- [WRITTEN EXERCISE] Restate the full listing word for word and leave the pictures out.

- [GIVEN DATA]
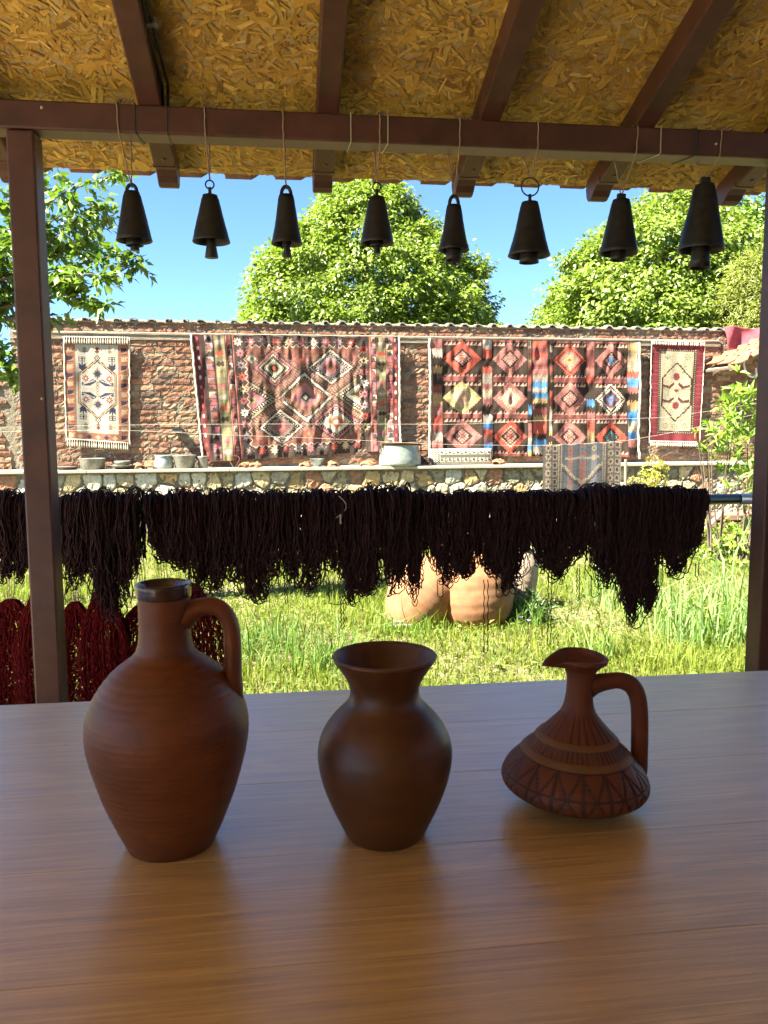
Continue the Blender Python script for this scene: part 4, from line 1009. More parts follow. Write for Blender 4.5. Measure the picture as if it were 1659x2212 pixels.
def kilim2():
    BR = (44, 31, 27); R2 = np.random.default_rng(5)
    c = Cv(243, 140, BR); X = lambda x: (x - 205) / 5; Yc = lambda y: (y - 162) / 5
    MPK = (176, 104, 94); DPK = (142, 66, 62)
    meds = [[('o', ORG, DPK), ('c', (188, 168, 100), (206, 186, 140)), ('p', MPK, DPK)],
            [('p', MPK, (196, 110, 110)), ('c', MPK, (206, 190, 140)), ('o', ORG, (206, 190, 150))],
            [('h', ORG, (190, 160, 130)), ('p', MPK, (210, 170, 150)), ('p', MPK, BR)],
            [('p', MPK, (140, 90, 80)), ('h', CREAM, ORG), ('o', ORG, BR)]]
    for ci_, (xa, xb) in enumerate(((275, 490), (560, 755), (912, 1104), (1160, 1350))):
        a, b = X(xa), X(xb); cx_ = (a + b) / 2; hw = (b - a) / 2
        for (ya, yb) in ((162, 174), (384, 414), (606, 634), (848, 862)):
            c.rect(a, Yc(ya), b, Yc(yb), DPK); c.saw(a, b, Yc(yb) + 5, 5, 9, (214, 160, 130)); c.saw(a, b, Yc(ya) + 0, 4, 9, (206, 150, 126))
        for ri, y in enumerate((275, 510, 742)):
            kd, c1, c2 = meds[ci_][ri]; y = Yc(y); hh = 18.5
            m = (np.abs(c.X - cx_) < hw * .96) & (np.abs(c.Y - y) < hh) & (np.abs(c.X - cx_) / (hw * .97) + np.abs(c.Y - y) / hh * .62 < 1.0)
            dx_, dy_ = np.abs(c.X - cx_) / (hw * 1.06), np.abs(c.Y - y) / hh
            d = dx_ + dy_ * .85
            teeth = np.abs(((dx_ - dy_) * 5) % 1 - .5) * 2
            if kd == 'h':
                c.put(d + .14 * teeth < 1, c1); c.put(d < .78, BR); c.put(d + .10 * teeth < .72, c1); c.put(d < .56, (130, 60, 60) if c1 == CREAM else (150, 130, 110)); c.put(d + .2 * teeth < .42, BLUE if c1 == CREAM else (206, 160, 90)); c.put(d < .12, ORG)
            else:
                c.put(d + .08 * teeth < 1, c1); c.put((d + .2 * teeth < .8) & (teeth > .5), c2 if kd != 'p' else MPK); c.put(d < .52, BR if kd != 'c' else c2)
                c.put((d < .40) & ((dx_ * 1.0 > dy_ * .25) | (dy_ > dx_)) & (teeth > .25), (214, 150, 130) if ci_ < 3 or ri == 0 else (90, 160, 160)); c.put(d < .12, c1 if (ci_, ri) != (3, 0) else BLUE)
                if (ci_, ri) == (3, 0): c.put(d < .22, BLUE)
    pal_ = [BR, MPK, (206, 180, 140), ORG, (190, 150, 90), (186, 170, 150), DPK, BR, MPK, BLUE]
    for (xa, xb, st) in ((205, 272, 9), (494, 557, 8), (758, 782, 7), (788, 880, 6), (884, 909, 7), (1107, 1157, 8), (1353, 1420, 9)):
        a, b = X(xa), X(xb); y = 0; i = R2.integers(8); last = 0
        while y < 140:
            q = pal_[R2.integers(10)]; h_ = R2.uniform(st * .9, st * 1.6); c.rect(a, y, b, y + h_ + 1, q)
            n_ = max(2, int((b - a) / 3.2)); c.saw(a, b, y + .5, 3.4, n_, q, up=True, lean=[1, -1, 0][R2.integers(3)]); y += h_
        c.rect(a, 0, a + .8, 140, (40, 28, 26)); c.rect(b - .8, 0, b, 140, (40, 28, 26))
    c.rect(0, 0, 1.6, 140, (170, 110, 90)); c.noise(.09); return c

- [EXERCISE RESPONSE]
Continue the Blender Python script for this scene: part 4, from line 1009. More parts follow. Write for Blender 4.5. Measure the picture as if it were 1659x2212 pixels.
def kilim2():
    BR = (44, 31, 27); R2 = np.random.default_rng(5)
    c = Cv(243, 140, BR); X = lambda x: (x - 205) / 5; Yc = lambda y: (y - 162) / 5
    MPK = (176, 104, 94); DPK = (142, 66, 62)
    meds = [[('o', ORG, DPK), ('c', (188, 168, 100), (206, 186, 140)), ('p', MPK, DPK)],
            [('p', MPK, (196, 110, 110)), ('c', MPK, (206, 190, 140)), ('o', ORG, (206, 190, 150))],
            [('h', ORG, (190, 160, 130)), ('p', MPK, (210, 170, 150)), ('p', MPK, BR)],
            [('p', MPK, (140, 90, 80)), ('h', CREAM, ORG), ('o', ORG, BR)]]
    for ci_, (xa, xb) in enumerate(((275, 490), (560, 755), (912, 1104), (1160, 1350))):
        a, b = X(xa), X(xb); cx_ = (a + b) / 2; hw = (b - a) / 2
        for (ya, yb) in ((162, 174), (384, 414), (606, 634), (848, 862)):
            c.rect(a, Yc(ya), b, Yc(yb), DPK); c.saw(a, b, Yc(yb) + 5, 5, 9, (214, 160, 130)); c.saw(a, b, Yc(ya) + 0, 4, 9, (206, 150, 126))
        for ri, y in enumerate((275, 510, 742)):
            kd, c1, c2 = meds[ci_][ri]; y = Yc(y); hh = 18.5
            m = (np.abs(c.X - cx_) < hw * .96) & (np.abs(c.Y - y) < hh) & (np.abs(c.X - cx_) / (hw * .97) + np.abs(c.Y - y) / hh * .62 < 1.0)
            dx_, dy_ = np.abs(c.X - cx_) / (hw * 1.06), np.abs(c.Y - y) / hh
            d = dx_ + dy_ * .85
            teeth = np.abs(((dx_ - dy_) * 5) % 1 - .5) * 2
            if kd == 'h':
                c.put(d + .14 * teeth < 1, c1); c.put(d < .78, BR); c.put(d + .10 * teeth < .72, c1); c.put(d < .56, (130, 60, 60) if c1 == CREAM else (150, 130, 110)); c.put(d + .2 * teeth < .42, BLUE if c1 == CREAM else (206, 160, 90)); c.put(d < .12, ORG)
            else:
                c.put(d + .08 * teeth < 1, c1); c.put((d + .2 * teeth < .8) & (teeth > .5), c2 if kd != 'p' else MPK); c.put(d < .52, BR if kd != 'c' else c2)
                c.put((d < .40) & ((dx_ * 1.0 > dy_ * .25) | (dy_ > dx_)) & (teeth > .25), (214, 150, 130) if ci_ < 3 or ri == 0 else (90, 160, 160)); c.put(d < .12, c1 if (ci_, ri) != (3, 0) else BLUE)
                if (ci_, ri) == (3, 0): c.put(d < .22, BLUE)
    pal_ = [BR, MPK, (206, 180, 140), ORG, (190, 150, 90), (186, 170, 150), DPK, BR, MPK, BLUE]
    for (xa, xb, st) in ((205, 272, 9), (494, 557, 8), (758, 782, 7), (788, 880, 6), (884, 909, 7), (1107, 1157, 8), (1353, 1420, 9)):
        a, b = X(xa), X(xb); y = 0; i = R2.integers(8); last = 0
        while y < 140:
            q = pal_[R2.integers(10)]; h_ = R2.uniform(st * .9, st * 1.6); c.rect(a, y, b, y + h_ + 1, q)
            n_ = max(2, int((b - a) / 3.2)); c.saw(a, b, y + .5, 3.4, n_, q, up=True, lean=[1, -1, 0][R2.integers(3)]); y += h_
        c.rect(a, 0, a + .8, 140, (40, 28, 26)); c.rect(b - .8, 0, b, 140, (40, 28, 26))
    c.rect(0, 0, 1.6, 140, (170, 110, 90)); c.noise(.09); return c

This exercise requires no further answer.